I've been feeling the terror. I've been feeling unworthy to be considered human. That I may be seen by God as beloved is a possibility that's seemed to be disappearing. I'm really vulnerability to fundamentalist certainty, and it's been whittling at me.

So thank you for your letter. It feels like a message in a bottle on the choppy waters of the zeitgeist, but it is a balm. I couldn't be more grateful.

As a "pastor" without a pastoral home for the moment, and a transwoman who has done my best to stand in the gap these past couple of months, thanks for the encouragement. I'll keep your words close by and revisit when I need them!

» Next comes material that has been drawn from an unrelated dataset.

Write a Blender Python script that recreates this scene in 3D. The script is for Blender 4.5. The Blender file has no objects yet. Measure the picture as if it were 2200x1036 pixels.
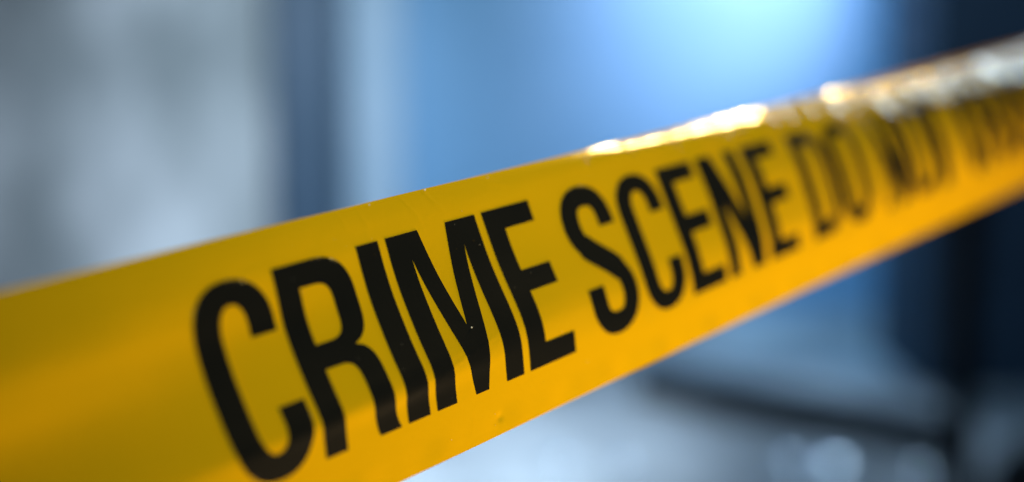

I am a post operative trans woman who lives in Charlotte, NC, HB2 is about a lot more than the bathroom issue. The real. discrimination is in the other clauses. One clause took away the rights of localities to set local ordinances. NC is not a home rule state, and the state legislation dictates and approves city charters. Another clause removed the right to use the state courts in any discrimination case. This effectively removes any semblance of equal right for any minority. Another clause fixed minimum wage at state determined levels. Forget $15/hour minimums that some locals wanted to consider. So you can see how bad this law is, and it is just a smoke screen for other major issues. Also the world has seen the unrest here in the past week. This has been building for years. The protests are still occurring, but are peaceful. It's a mess here... I am also spiritual, and have found many welcoming churches. Welcoming Does Not equal accepting and loving... They just won't attack you for being trans. This article makes a good point of what it should look like. Thanks..

With all prayers and support from to Believe Out Loud Equality Heals Africa here in Uganda, East Africa.